### Record excerpts
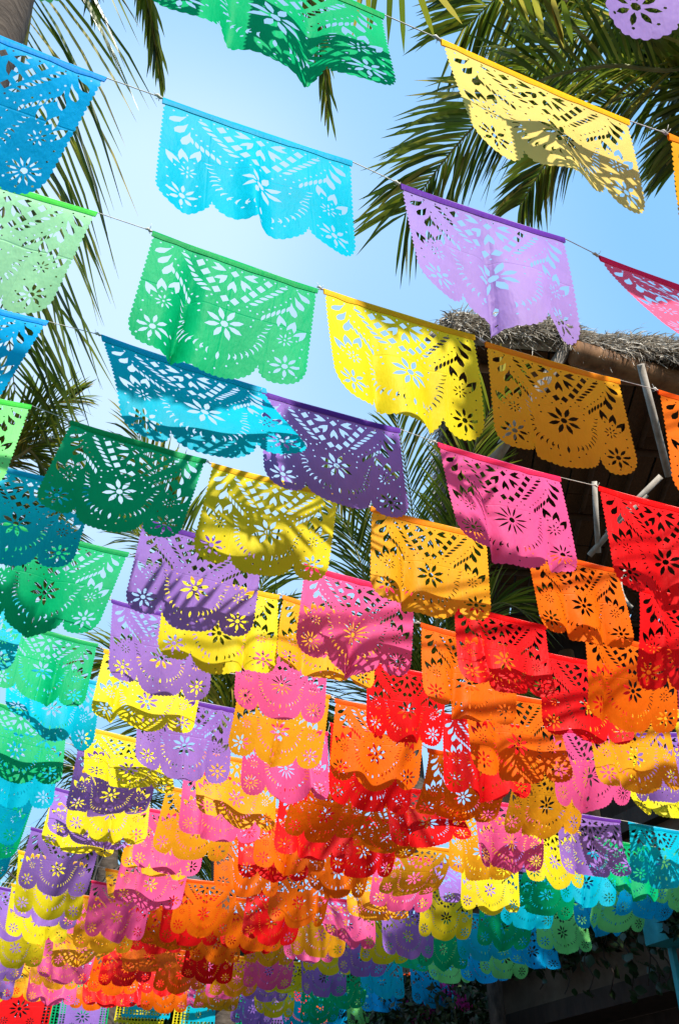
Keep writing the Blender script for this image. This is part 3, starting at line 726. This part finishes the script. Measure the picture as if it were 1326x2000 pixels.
# ------------------------------------------------------------------ house wall with vines, lower corner
TW = 2.86
def wp(D, z, o=0.0): return CAM + S * (TW * H - o) + N * D * H + Z * z * H
house = empty('house', wp(3.4, -.727)); tag(house, 'shaded tan house wall under hanging vines in the lower corner', 'house'); HO = np.array(house.location)
D0, D1 = 2.2, 10.5
def slab(name, mat, d0, d1, z0, z1, o, th=.25):
    mb = MB(); mb.box(wp((d0 + d1) / 2, (z0 + z1) / 2, o - th / 2), N * (d1 - d0) / 2 * H, Z * (z1 - z0) / 2 * H, S * th / 2); return mb.build(name, mat, house, HO)
slab('wall', M_PLASTER, D0, D1, .74, 1.28, 0.0)
slab('lower_wall', M_DARKWOOD, D0, D1, -.727, .655, -.45)
slab('ledge_beam', M_DARKWOOD, D0, D1, .66, .738, .10, .6)
slab('terrace_edge', M_DARKWOOD, D0, D1, 1.28, 1.36, .15, .5)
M_BARK = surf('bark', [(0.35, (0.02, 0.012, 0.008)), (0.7, (0.12, 0.075, 0.05))], 10, 0.95, 0.9, (1, 1, .4))
pp = at_t(965, 1930, 2.62)
mb = MB(); mb.tube([np.array([pp[0], pp[1], 0]), np.array([pp[0] + .02, pp[1], 1.5]), np.array([pp[0], pp[1], pp[2] + .35])], [.10, .085, .08], 10)
po = mb.build('wooden_post', M_BARK, None, np.array([pp[0], pp[1], 0]), True); tag(po, 'rough bark-covered post standing before the dark vine wall', 'post')

M_TURQ = surf('turquoise_paint', [(0.28, (0.10, 0.13, 0.12)), (0.36, (0.02, 0.24, 0.29)), (0.6, (0.03, 0.33, 0.39)), (0.75, (0.06, 0.42, 0.47))], 9, 0.6, 0.4)
tq = at_t(1322, 1740, 2.62); tqb = tq - Z * .36; tqr = empty('painted_pillar', tqb); tag(tqr, 'chipped turquoise painted pillar with scroll relief beside red geraniums', 'pillar')
def pbox(name, cz, hw, hz): mb = MB(); mb.box(np.array([tq[0], tq[1], cz]) + N * .16, S * hw, N * hw, Z * hz); return mb.build(name, M_TURQ, tqr, tqb)
pbox('shaft', tq[2] - .09, .15, .27); pbox('capital', tq[2] + .21, .18, .03); pbox('capital', tq[2] + .265, .20, .022)
mb = MB()
for cx_, cz_, rr in ((-.06, .05, .05), (.05, -.06, .04), (-.04, -.14, .035)):
    mb.tube([tq + N * .008 + S * (cx_ + rr * math.cos(a) * (1 - a / 12)) + Z * (cz_ + rr * math.sin(a) * (1 - a / 12)) for a in np.linspace(0, 7, 14)], .012, 6)
mb.build('scroll', M_TURQ, tqr, tqb, True)
mb = MB(); mb.box(at_t(1318, 1890, 2.66), S * .02, N * .025, Z * .45); dpq = mb.build('drain_pipe', M_TURQ, None, at_t(1318, 1890, 2.66)); tag(dpq, 'turquoise strip of pipe at the lower frame edge below the geraniums', 'pipe')

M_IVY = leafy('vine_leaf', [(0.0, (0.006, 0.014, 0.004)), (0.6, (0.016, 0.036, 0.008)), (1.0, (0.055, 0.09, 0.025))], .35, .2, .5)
M_BLOOM = leafy('magenta_bract', [(0.0, (0.35, 0.01, 0.14)), (1.0, (0.80, 0.05, 0.42))], .6, .35, .2)
M_GERAN = leafy('red_petal', [(0.0, (0.5, 0.01, 0.015)), (1.0, (0.85, 0.04, 0.05))], .5, .3, .3)
lf = [(0, 0, 0), (.30, .22, .05), (.38, .52, .03), (.0, 1.0, -.10), (-.38, .52, .03), (-.30, .22, .05), (0, .45, -.03)]
LEAF_ME = mesh_np('leaf', [np.array(p) * .11 for p in lf], [(0, 1, 6), (1, 2, 6), (2, 3, 6), (3, 4, 6), (4, 5, 6), (5, 0, 6)], M_IVY)
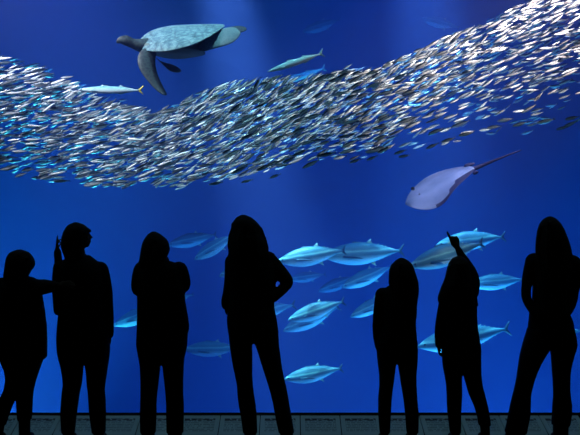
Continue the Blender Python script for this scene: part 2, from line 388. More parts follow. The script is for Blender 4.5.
# 4 --- wavy long hair, right hand on hip
person('tall adult with long wavy hair, legs apart and right hand on the hip', 252, Y1,
 torso=[(250,236,262,10),(254,230,270,13),(258,227,273,15),(266,227,276,17),(278,229,276,18),(290,230,275,17),(302,229,274,17),(310,228,274.5,18),(320,227,276.5,18.5),(330,228,278,19),(338,229.3,278.4,18)],
 legs=[[(322,228,255,17),(332,228.6,254,16.5),(338,229.3,253,16),(345,230,251.8,15.5),(355,231.5,252,15),(365,233,252,13.5),(375,235.2,252,12.5),(385,237.2,252.5,11.5),(395,237.8,253.7,11.5),(405,239,255.4,11),(415,241,256.4,10.5),(433,243.4,257,9),(442,243.8,257,8.5)],
       [(322,250,276.6,17),(332,251.5,278,16.5),(338,253,278.4,16),(345,255.6,278.7,15.5),(355,259,280,15),(365,262,281.3,13.5),(375,265.2,283.2,12.5),(385,268.4,285.5,11.5),(395,271.2,287.6,11.5),(405,273.6,289.2,11),(415,275.3,291,10.5),(433,279,294,9),(442,280,294.3,8.5)]],
 arms=[[(233,262,0,8.2),(231.5,278,0,7),(229.5,292,1,6.4),(227,300,3,5.6),(226.2,305,4,4.8)],
       [(268,260,0,8.8),(276,268,0,7.6),(284,277,-1,6.8),(287.6,282.5,-2,5.6),(281.5,290,-5,5.2),(273,298,-9,4.6)]],
 head=(246,233,1,29,-8,3),
 hair=[[(215.6,239,247.5,7,-1),(218,236,252,11,-1),(221.5,233.4,256,13,-1.5),(226,232,260,14,-2),(230,232.6,261.4,14.3,-2.3),(234,232,263,14.5,-2.5),(238,231,264.4,14.5,-4),(242,230.2,266.6,14,-5),(247,229.4,267.4,13,-6),(254,230,268,12,-8),(262,234,266,10,-10),(270,238,263,8,-13),(275,242,259,5,-14)]],
 hands=[((226.2,305,4),(-.12,.1,-1),(-1,0,0),14,38,-1),((273,298,-9),(-.8,-.1,-.55),(.3,-1,-.5),19,20,1)],
 hairstr=([[(235,224,-5),(231.6,236,-6),(230.6,246,-7),(230.8,256,-9)],[(244,222,-13),(240,240,-18),(242,258,-19),(245,276,-16)],[(253,224,-12),(255,242,-17),(256,258,-18),(254,275,-15)],[(259,228,-6),(263.5,238,-8),(266.5,248,-9),(267,260,-11)]],90,1.3,4))
# 5 --- long haired child, arms down
person('child with long straight hair and hanging left arm, left of the pointing child', 397, Y1,
 torso=[(284,392,410,8),(287,387,414,10),(291,383,415,13),(300,381.5,416,15),(315,382.8,415.5,15.5),(323,383,415.5,15.5),(328,381,415.7,15.5),(335,379,416.3,16),(346,376.5,417,16.5),(356,377.3,417.4,16)],
 legs=[[(340,377,399,14),(350,377,398,14),(357,377.4,396.6,13.5),(365,378.3,395.3,13),(375,379.6,394.2,12),(385,379.8,393,10.5),(392,379,392,10),(400,378.5,391.2,9.8),(415,378.6,390.4,9),(433,380,389.6,7.5),(442,380,389.6,7.2)],
       [(340,395,417,14),(350,396,417.4,14),(357,397,417.4,13.5),(365,398.3,416.8,13),(375,400,415.8,12),(385,401.4,416,10.5),(392,402.6,416.4,10),(400,404,417,9.8),(415,405.6,418.4,9),(433,407,418,7.5),(442,407,418,7.2)]],
 arms=[[(382.5,295,0,7.4),(379.6,308,0,5.8),(376.8,322,1,4.1),(377.3,335,2,4.4),(379,347,4,3.8)],
       [(408,297,0,8),(411,310,3,6),(410,323,7,5),(404,331,13,4.6),(396,330,17,4)]],
 head=(402,273,2,26.5,10,8),
 hair=[[(258.7,398,405,5,-1),(261,395.5,409,9,-1),(265,391.5,412.4,12,-1),(270,389.7,414,13,-2),(276,389.3,416,13,-3),(283,389,418,12.5,-4),(291,391,418.5,11,-6),(300,394,417.2,9,-8),(310,397,416,7,-10),(318,400,413,4,-11)]],
 hands=[((379,347,4),(.05,.1,-1),(-1,0,0),16,30,-1),((396,330,17),(-1,.1,.1),(0,1,0),16,25,1)],
 hairstr=([[(393,268,-9),(391,282,-10),(394,300,-13)],[(400,264,-13),(400,284,-16),(402,312,-14)],[(409,265,-10),(414,284,-13),(412,312,-13)]],36,1.0,5), topname='shirt')
# 6 --- pointing child
def belt6(hr,top): pass
person('child with long hair pointing up at the fish with the right index finger', 458, Y1,
 torso=[(284,453,471,9),(288,448,474,11),(293,444,476,13),(302,442.5,476.5,15),(315,442,476.3,15.5),(328,443,477.3,15.5),(334,444.6,478.3,15.8),(344,444.6,480,16.2),(350,442.5,480.8,16.5),(352,442.5,480.2,16.5),(362,443,480.4,16),(368,443.4,480.5,15)],
 legs=[[(350,442.5,465,14),(362,442.8,463.4,14),(368,443.6,461.8,13.5),(375,445,461.2,12.5),(385,446.6,461.4,11),(395,447.2,461.5,10.3),(405,447.4,461,10),(415,448.2,460.5,9),(433,450.4,460.6,7.5),(442,450.6,460.6,7.2)],
       [(350,459,480.4,14),(362,460.6,480.4,14),(368,462,480.5,13.5),(375,464,480.6,12.5),(385,466.6,481.8,11),(395,469.5,484.6,10.3),(405,474,487,10),(415,477.4,489,9),(425,479,490.5,8),(442,481,491,7.2)]],
 arms=[[(448,295,0,7),(443.8,308,0,5.8),(440.3,322,1,4.6),(438.4,334,2,3.7),(438.6,345,4,3.3)],
       [(471,292,0,8),(473.5,282,2,6.4),(470.5,272,4,6),(465,262,6,5),(460.5,254,7,3.6),(457.5,247.5,8,2.6)]],
 head=(458,271,2,26.5,-5,14),
 hair=[[(256.6,455,463,5,-1),(259,452,466,9,-1),(263,449.4,468,12,-1.5),(270,447.4,469.5,13,-2),(280,445,471,13,-4),(286,442.2,472,12,-6),(292,440,473,11,-7),(298,438,474,9,-9),(303,439,474,8,-10),(312,446,474,6,-11),(320,451,470,4,-12)]],
 hands=[((457.3,247.5,8),(-.34,.05,.94),(.1,-1,0),21,60,-1,True,[0,75,80,80]),((439,345,4),(-.03,.1,-1),(-1,0,0),16,32,-1)],
 hairstr=([[(451,266,-9),(446,282,-10),(440,300,-12)],[(458,264,-13),(456,286,-17),(456,316,-15)],[(465,266,-10),(470,288,-14),(473,310,-14)],[(466,270,-10),(474,290,-10),(477.5,306,-9)]],44,1.0,6), topname='shirt')
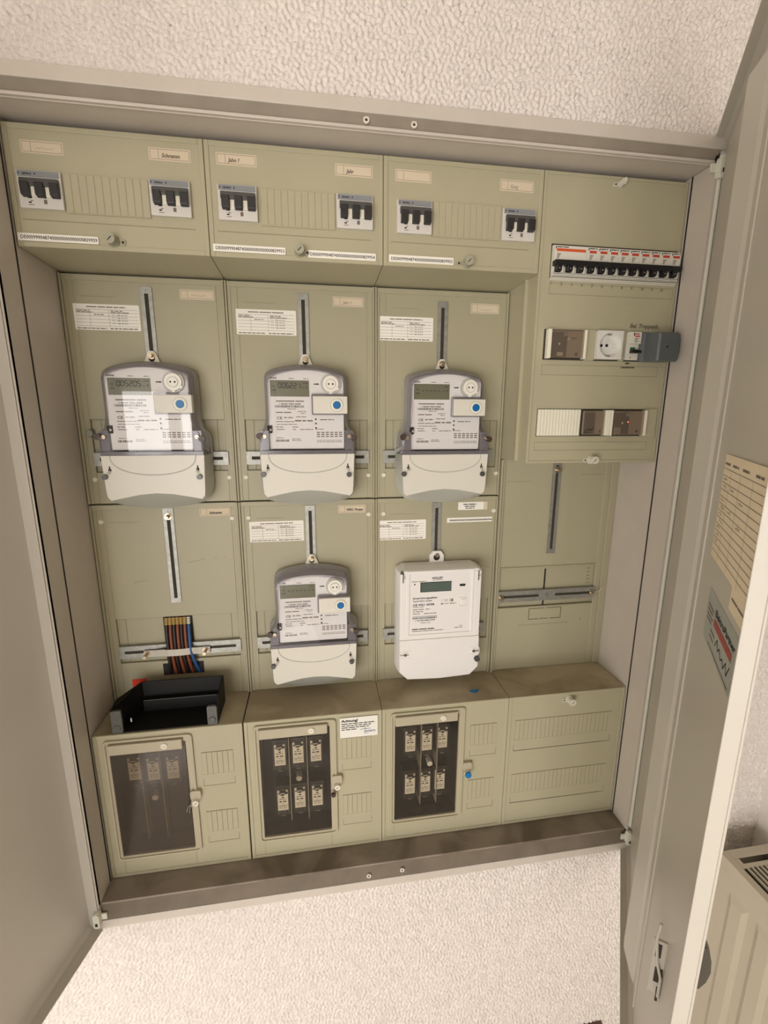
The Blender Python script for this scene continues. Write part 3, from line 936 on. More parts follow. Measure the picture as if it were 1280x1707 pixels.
def meter_plate(i, upper, lab, sx0, sx1):
    """i = field number, sx = x of the field's edges"""
    z0, z1 = (679.2, 1047) if upper else (295.5, 676.8)
    l = i * 250
    t = thing('meter_plate', lab, 'panel', (l, BY, z0), 'beige meter mounting plates')
    off = (-l, -BY, -z0)
    q = MB(off)
    rz = (734, 823) if upper else (374, 462.5)
    recess_plate(q, sx0, sx1, z0, z1, (l + 19.5, l + 236, rz[0], rz[1]))
    q.mat('plate').box(sx0, sx0 + 3.2, BY - 5, BY, z0, z1).box(sx1 - 3.2, sx1, BY - 5, BY, z0, z1)
    q.box(sx0 + 3.2, sx0 + 9, BY - 1.2, BY, z0, z1).box(sx1 - 9, sx1 - 3.2, BY - 1.2, BY, z0, z1)
    q.box(sx0, sx1, BY - 1.6, BY, z1 - 9, z1 if not upper else z1)
    q.obj('plate_body', t, bevel=0.6, segs=1)
    q = MB(off).mat('seam')
    for x in (l + 34, l + 222): q.box(x, x + 0.9, BY + 4.0, BY + 4.6, rz[0], rz[1])
    q.mat('seam_faint').box(l + 30, l + 80, BY - 0.3, BY, z1 - 32, z1 - 31.3)
    q.obj('pressed_line', t)
    cz = 722 if upper else 647.3
    caps(t, [(16.4, 0, cz - z0), (237.6, 0, cz - z0)])
    return t, off
ups = []
ed = [(1.5, 249.0), (250.0, 499), (500, 744)]
ulab = ['upper left meter plate behind the meter reading 005205', 'upper middle meter plate behind the meter reading 006221', 'upper meter plate directly left of the tall right panel']
llab = ['lower left meter plate, empty except for cut-off cables', 'lower middle meter plate with the handwritten pump label', 'lower meter plate behind the plain white meter']
def data_table(t, off, x0, x1, z0, z1, seed):
    y = BY - 0.35
    q = MB(off).mat('label_white').prism(rrect(x0, x1, z0, z1, 1.2, 2), y, BY)
    y -= 0.12
    w = x1 - x0; h = z1 - z0
    q.mat('ink_soft').smallprint(x0 + w * 0.2, z1 - 5, w * 0.6, 1.5, y, seed, 14)
    q.mat('ink_soft')
    for k in range(6): q.line(x0 + 3, z1 - 8 - 5 * k, x1 - 3, z1 - 8 - 5 * k, 0.35, y)
    for x in (x0 + w * 0.24, x0 + w * 0.53): q.line(x, z0 + 5, x, z1 - 8 - (5 if x < x0 + w * 0.3 else 0), 0.35, y)
    q.smallprint(x0 + 4, z1 - 10.6, 20, 1.3, y, seed, 9).smallprint(x0 + 4, z1 - 12.8, 24, 1.1, y, seed + 1, 9)
    q.smallprint(x0 + w * 0.56, z1 - 10.6, 18, 1.3, y, seed + 2, 7).smallprint(x0 + w * 0.56, z1 - 12.8, 28, 1.1, y, seed + 3, 9)
    q.smallprint(x0 + w * 0.3, z1 - 16.4, 16, 1.2, y, seed + 3, 4)
    for k in range(4): q.text('*1 *8 KW', x0 + w * 0.57, z1 - 17 - 4.2 * k, 2.4, y, width=24)
    q.smallprint(x0 + 3, z0 + 1.8, w * 0.45, 1.5, y, seed + 4, 6).smallprint(x0 + w * 0.53, z0 + 1.8, w * 0.42, 1.6, y, seed + 5, 7)
    o = q.obj('data_table_label', t); o['label'] = 'white printed table label'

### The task
Please transcribe, word for word, every line from the first line of the records above through the line containing "vine wall', 'post')", and leave out any pictures.

### Reply to the exercise
Keep writing the Blender script for this image. This is part 3, starting at line 726. This part finishes the script. Measure the picture as if it were 1326x2000 pixels.
# ------------------------------------------------------------------ house wall with vines, lower corner
TW = 2.86
def wp(D, z, o=0.0): return CAM + S * (TW * H - o) + N * D * H + Z * z * H
house = empty('house', wp(3.4, -.727)); tag(house, 'shaded tan house wall under hanging vines in the lower corner', 'house'); HO = np.array(house.location)
D0, D1 = 2.2, 10.5
def slab(name, mat, d0, d1, z0, z1, o, th=.25):
    mb = MB(); mb.box(wp((d0 + d1) / 2, (z0 + z1) / 2, o - th / 2), N * (d1 - d0) / 2 * H, Z * (z1 - z0) / 2 * H, S * th / 2); return mb.build(name, mat, house, HO)
slab('wall', M_PLASTER, D0, D1, .74, 1.28, 0.0)
slab('lower_wall', M_DARKWOOD, D0, D1, -.727, .655, -.45)
slab('ledge_beam', M_DARKWOOD, D0, D1, .66, .738, .10, .6)
slab('terrace_edge', M_DARKWOOD, D0, D1, 1.28, 1.36, .15, .5)
M_BARK = surf('bark', [(0.35, (0.02, 0.012, 0.008)), (0.7, (0.12, 0.075, 0.05))], 10, 0.95, 0.9, (1, 1, .4))
pp = at_t(965, 1930, 2.62)
mb = MB(); mb.tube([np.array([pp[0], pp[1], 0]), np.array([pp[0] + .02, pp[1], 1.5]), np.array([pp[0], pp[1], pp[2] + .35])], [.10, .085, .08], 10)
po = mb.build('wooden_post', M_BARK, None, np.array([pp[0], pp[1], 0]), True); tag(po, 'rough bark-covered post standing before the dark vine wall', 'post')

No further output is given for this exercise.